SUPPLIED INFORMATION ::
"""
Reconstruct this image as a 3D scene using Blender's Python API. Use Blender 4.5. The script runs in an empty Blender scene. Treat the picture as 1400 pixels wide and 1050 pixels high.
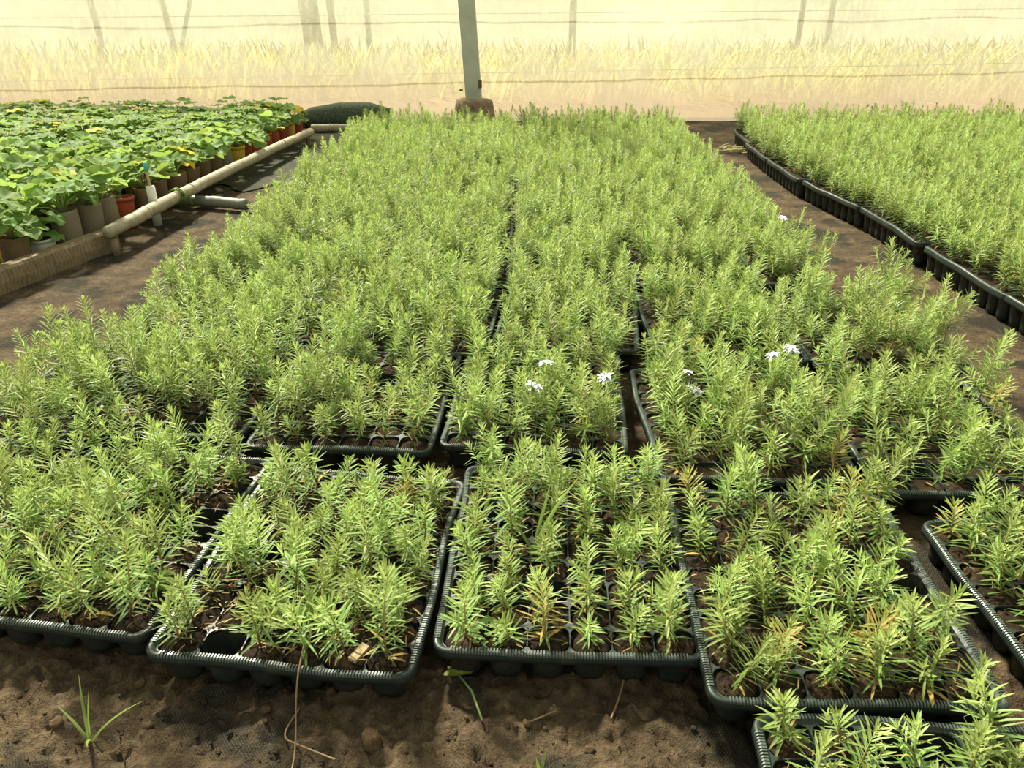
import bpy, math, random
from math import sin, cos, pi, radians, sqrt
from mathutils import Vector, Matrix, noise

SC = bpy.context.scene
COL = SC.collection
R = random.Random(7)

# ------------------------------------------------------------------ camera, sky, sun, exposure
cam_d = bpy.data.cameras.new('camera'); cam = bpy.data.objects.new('camera', cam_d); COL.objects.link(cam)
cam_d.sensor_width = 36; cam_d.lens = 1052/1400*36; cam_d.clip_start = .02; cam_d.clip_end = 200
cam.location = (0, 0, .86); cam.rotation_euler = (radians(90-27.04), 0, 0)
SC.camera = cam

world = bpy.data.worlds.new('hazy_sky'); SC.world = world; world.use_nodes = True
wn = world.node_tree; bg = wn.nodes['Background']
bg.inputs['Color'].default_value = (1.0, 1.0, .82, 1); bg.inputs['Strength'].default_value = .47

sun_d = bpy.data.lights.new('sun', 'SUN'); sun = bpy.data.objects.new('sun', sun_d); COL.objects.link(sun)
sun_d.energy = 6.4; sun_d.angle = radians(6); sun_d.color = (1.0, .94, .74)
SUN_FROM = Vector((-.36, .66, .80)).normalized()
sun.rotation_euler = SUN_FROM.to_track_quat('Z', 'Y').to_euler()
sun.location = (-3, 5, 6)

SC.view_settings.view_transform = 'Standard'; SC.view_settings.look = 'None'
SC.view_settings.gamma = 1; SC.view_settings.use_curve_mapping = False
SC.view_settings.exposure = .62
SC.cycles.use_denoising = True
SC.cycles.max_bounces = 8; SC.cycles.transparent_max_bounces = 12

# ------------------------------------------------------------------ helpers
class MB:
    def __init__(s): s.v = []; s.f = []; s.m = []; s.c = []; s.cc = (0, 0, 0)
    def vert(s, p, c=None):
        s.v.append(tuple(p)); s.c.append(c if c is not None else s.cc); return len(s.v)-1
    def face(s, ids, m=0): s.f.append(tuple(ids)); s.m.append(m)
    def box(s, x0, x1, y0, y1, z0, z1, m=0):
        i = [s.vert((x, y, z)) for z in (z0, z1) for y in (y0, y1) for x in (x0, x1)]
        for q in ((0,2,3,1), (4,5,7,6), (0,1,5,4), (2,6,7,3), (0,4,6,2), (1,3,7,5)): s.face([i[k] for k in q], m)
    def tube(s, pts, rad, n=6, m=0, cap=True):
        pts = [Vector(p) for p in pts]
        if not hasattr(rad, '__len__'): rad = [rad]*len(pts)
        rings = []
        ref = None
        for k, p in enumerate(pts):
            t = (pts[min(k+1, len(pts)-1)]-pts[max(k-1, 0)]).normalized()
            if ref is None: ref = Vector((1, 0, 0)) if abs(t.x) < .9 else Vector((0, 1, 0))
            u = (ref - t*ref.dot(t)).normalized(); w = t.cross(u); ref = u
            rings.append([s.vert(p + (u*cos(2*pi*j/n) + w*sin(2*pi*j/n))*rad[k]) for j in range(n)])
        for a, b in zip(rings, rings[1:]):
            for j in range(n): s.face((a[j], a[(j+1) % n], b[(j+1) % n], b[j]), m)
        if cap:
            s.face(rings[0][::-1], m); s.face(rings[-1], m)
    def join(s, o, moff=0):
        k = len(s.v); s.v += o.v; s.c += o.c
        s.f += [tuple(i+k for i in f) for f in o.f]; s.m += [m+moff for m in o.m]
    def mesh(s, name, mats, smooth=True, col=False):
        me = bpy.data.meshes.new(name); me.from_pydata(s.v, [], s.f)
        for m in (mats if isinstance(mats, (list, tuple)) else [mats]): me.materials.append(m)
        if any(s.m): me.polygons.foreach_set('material_index', s.m)
        if smooth: me.polygons.foreach_set('use_smooth', [True]*len(me.polygons))
        if col:
            a = me.color_attributes.new('tint', 'FLOAT_COLOR', 'POINT')
            a.data.foreach_set('color', [x for c in s.c for x in (c[0], c[1], c[2], 1)])
        me.update(); return me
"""
PROBLEM STATEMENT :: Omit the pictures and reproduce the listing exactly.

OUTPUT FOR THIS TASK ::
Reconstruct this image as a 3D scene using Blender's Python API. Use Blender 4.5. The script runs in an empty Blender scene. Treat the picture as 1400 pixels wide and 1050 pixels high.
import bpy, math, random
from math import sin, cos, pi, radians, sqrt
from mathutils import Vector, Matrix, noise

SC = bpy.context.scene
COL = SC.collection
R = random.Random(7)

# ------------------------------------------------------------------ camera, sky, sun, exposure
cam_d = bpy.data.cameras.new('camera'); cam = bpy.data.objects.new('camera', cam_d); COL.objects.link(cam)
cam_d.sensor_width = 36; cam_d.lens = 1052/1400*36; cam_d.clip_start = .02; cam_d.clip_end = 200
cam.location = (0, 0, .86); cam.rotation_euler = (radians(90-27.04), 0, 0)
SC.camera = cam

world = bpy.data.worlds.new('hazy_sky'); SC.world = world; world.use_nodes = True
wn = world.node_tree; bg = wn.nodes['Background']
bg.inputs['Color'].default_value = (1.0, 1.0, .82, 1); bg.inputs['Strength'].default_value = .47

sun_d = bpy.data.lights.new('sun', 'SUN'); sun = bpy.data.objects.new('sun', sun_d); COL.objects.link(sun)
sun_d.energy = 6.4; sun_d.angle = radians(6); sun_d.color = (1.0, .94, .74)
SUN_FROM = Vector((-.36, .66, .80)).normalized()
sun.rotation_euler = SUN_FROM.to_track_quat('Z', 'Y').to_euler()
sun.location = (-3, 5, 6)

SC.view_settings.view_transform = 'Standard'; SC.view_settings.look = 'None'
SC.view_settings.gamma = 1; SC.view_settings.use_curve_mapping = False
SC.view_settings.exposure = .62
SC.cycles.use_denoising = True
SC.cycles.max_bounces = 8; SC.cycles.transparent_max_bounces = 12

# ------------------------------------------------------------------ helpers
class MB:
    def __init__(s): s.v = []; s.f = []; s.m = []; s.c = []; s.cc = (0, 0, 0)
    def vert(s, p, c=None):
        s.v.append(tuple(p)); s.c.append(c if c is not None else s.cc); return len(s.v)-1
    def face(s, ids, m=0): s.f.append(tuple(ids)); s.m.append(m)
    def box(s, x0, x1, y0, y1, z0, z1, m=0):
        i = [s.vert((x, y, z)) for z in (z0, z1) for y in (y0, y1) for x in (x0, x1)]
        for q in ((0,2,3,1), (4,5,7,6), (0,1,5,4), (2,6,7,3), (0,4,6,2), (1,3,7,5)): s.face([i[k] for k in q], m)
    def tube(s, pts, rad, n=6, m=0, cap=True):
        pts = [Vector(p) for p in pts]
        if not hasattr(rad, '__len__'): rad = [rad]*len(pts)
        rings = []
        ref = None
        for k, p in enumerate(pts):
            t = (pts[min(k+1, len(pts)-1)]-pts[max(k-1, 0)]).normalized()
            if ref is None: ref = Vector((1, 0, 0)) if abs(t.x) < .9 else Vector((0, 1, 0))
            u = (ref - t*ref.dot(t)).normalized(); w = t.cross(u); ref = u
            rings.append([s.vert(p + (u*cos(2*pi*j/n) + w*sin(2*pi*j/n))*rad[k]) for j in range(n)])
        for a, b in zip(rings, rings[1:]):
            for j in range(n): s.face((a[j], a[(j+1) % n], b[(j+1) % n], b[j]), m)
        if cap:
            s.face(rings[0][::-1], m); s.face(rings[-1], m)
    def join(s, o, moff=0):
        k = len(s.v); s.v += o.v; s.c += o.c
        s.f += [tuple(i+k for i in f) for f in o.f]; s.m += [m+moff for m in o.m]
    def mesh(s, name, mats, smooth=True, col=False):
        me = bpy.data.meshes.new(name); me.from_pydata(s.v, [], s.f)
        for m in (mats if isinstance(mats, (list, tuple)) else [mats]): me.materials.append(m)
        if any(s.m): me.polygons.foreach_set('material_index', s.m)
        if smooth: me.polygons.foreach_set('use_smooth', [True]*len(me.polygons))
        if col:
            a = me.color_attributes.new('tint', 'FLOAT_COLOR', 'POINT')
            a.data.foreach_set('color', [x for c in s.c for x in (c[0], c[1], c[2], 1)])
        me.update(); return me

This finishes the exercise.